== Instructions to follow ==
Extract each line bearing the word "scene".

== Given material ==

>> start

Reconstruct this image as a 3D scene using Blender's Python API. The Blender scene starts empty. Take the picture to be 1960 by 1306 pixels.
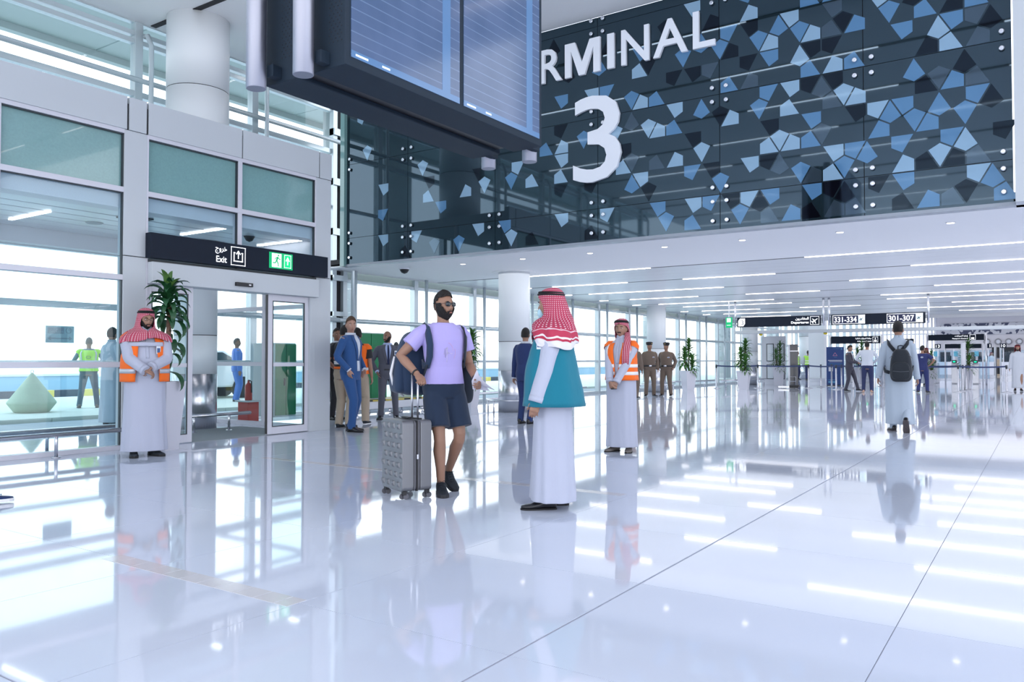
import bpy, bmesh, math, random
from mathutils import Vector as V, Matrix, Euler, noise
random.seed(7)
PI = math.pi
R = math.radians
scn = bpy.context.scene
COL = scn.collection

# ------------------------------------------------------------------ camera, world, lights, exposure
cam_d = bpy.data.cameras.new('camera'); cam = bpy.data.objects.new('camera', cam_d); COL.objects.link(cam)
cam_d.sensor_width = 36.0; cam_d.lens = 36.0 * 1521 / 1960; cam_d.clip_start = 0.05; cam_d.clip_end = 600
cam.location = (0, 0, 1.15); cam.rotation_euler = (R(90 + 1.394), 0, R(33.85)); scn.camera = cam

w = bpy.data.worlds.new('sky'); scn.world = w; w.use_nodes = True
nt = w.node_tree; nt.nodes.clear()
wo = nt.nodes.new('ShaderNodeOutputWorld'); wb = nt.nodes.new('ShaderNodeBackground')
tc = nt.nodes.new('ShaderNodeTexCoord'); sx = nt.nodes.new('ShaderNodeSeparateXYZ'); cr = nt.nodes.new('ShaderNodeValToRGB')
cr.color_ramp.elements[0].position = 0.0; cr.color_ramp.elements[0].color = (0.97, 0.98, 1.0, 1)
cr.color_ramp.elements[1].position = 1.0; cr.color_ramp.elements[1].color = (0.62, 0.78, 1.0, 1)
nt.links.new(tc.outputs['Generated'], sx.inputs[0]); nt.links.new(sx.outputs[2], cr.inputs[0])
nt.links.new(cr.outputs[0], wb.inputs[0]); nt.links.new(wb.outputs[0], wo.inputs[0]); wb.inputs[1].default_value = 2.95

def area(name, loc, size, sizey, energy, color=(1, 1, 1), rot=(0, 0, 0)):
    d = bpy.data.lights.new(name, 'AREA'); d.shape = 'RECTANGLE'; d.size = size; d.size_y = sizey
    d.energy = energy; d.color = color
    o = bpy.data.objects.new(name, d); o.location = loc; o.rotation_euler = rot; COL.objects.link(o); return o
area('hall_ceiling_light', (-1, 1.5, 6.8), 20, 18, 90, (0.93, 0.95, 1.0))
area('concourse_ceiling_light', (0, 24, 3.08), 22, 20, 800, (0.97, 0.98, 1.0))
area('gate_hall_ceiling_light', (0, 58, 4.8), 24, 34, 1700, (1.0, 0.97, 0.98))
area('hall_side_daylight', (17, 2, 3.4), 14, 6, 250, (0.9, 0.95, 1.0), (0, R(90), 0))

vs = scn.view_settings
vs.view_transform = 'Standard'; vs.look = 'None'; vs.gamma = 1.0; vs.exposure = 0.0; vs.use_curve_mapping = False
scn.cycles.max_bounces = 10; scn.cycles.diffuse_bounces = 4; scn.cycles.glossy_bounces = 5
scn.cycles.transparent_max_bounces = 24; scn.cycles.caustics_reflective = False; scn.cycles.caustics_refractive = False
scn.cycles.sample_clamp_indirect = 6.0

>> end

== Answer to this task ==
Reconstruct this image as a 3D scene using Blender's Python API. The Blender scene starts empty. Take the picture to be 1960 by 1306 pixels.
scn = bpy.context.scene